Consider the $\mathbb{C}$-vector space $M=\mathbb{C}^n$. I am trying to prove that as an $R$-module, $M$ is finitely generated iff $R=\mathbb{C}[x]$.
Suppose first that $R=\mathbb{C}[x]$. Since $M$ is a $\mathbb{C}$-module, we know that the V.S. basis $B=\{m_1, ..., m_n\}$ would also generate $M$. This means there are numbers $c_1,\dots, c_{n}\in \mathbb{C}$ such that given any $m\in M$, we can write $$m=c_1m_1+\cdots+c_{n}m_{n}. $$ However, the $c_{i}$'s are also constant polynomials in $\mathbb{C}[x]$ so we get that $B$ is a finite generating set for the $R$-module $M$.
I don't know how to prove the converse and would appreciate some help.

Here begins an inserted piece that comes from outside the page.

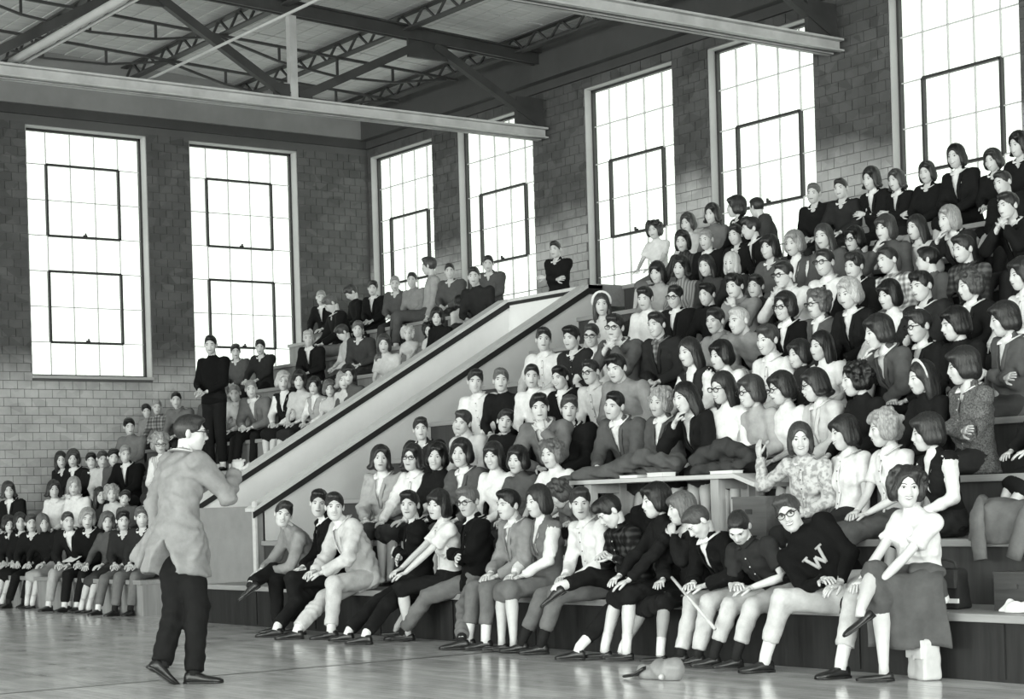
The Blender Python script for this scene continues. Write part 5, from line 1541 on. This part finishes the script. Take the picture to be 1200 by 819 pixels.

Edit: This exercise arose from the following notes I am reading:
As D_S noted, the converse is false. Let $M=\mathbb{C}[X]$, the free $\mathbb{C}[X]$-module of rank $1$. Then no module of the form in the example is isomorphic to $M$. To see this, let $N=\mathbb{C}^n$ be any $\mathbb{C}[X]$-module with respect to some linear transformation $T:\mathbb{C}^n\to\mathbb{C}^n$. Then there is some polynomial on which $T$ is $0$ (such as the characteristic polynomial). Say $a_0+a_1T+\cdots+a_mT^m=0$. Then $a_0+a_1X+\cdots+a_mX^m$ is an element of $\mathbb{C}[X]$ which annihilates $N$ since for any $v\in N$, we have $$(a_0+a_1X+\cdots+ a_mX^m)\cdot v=a_0v+a_1T(v)+\cdots+a_mT^m(v)=0$$ and therefore $N$ is not a free module. Consequently, $N\not\cong M$.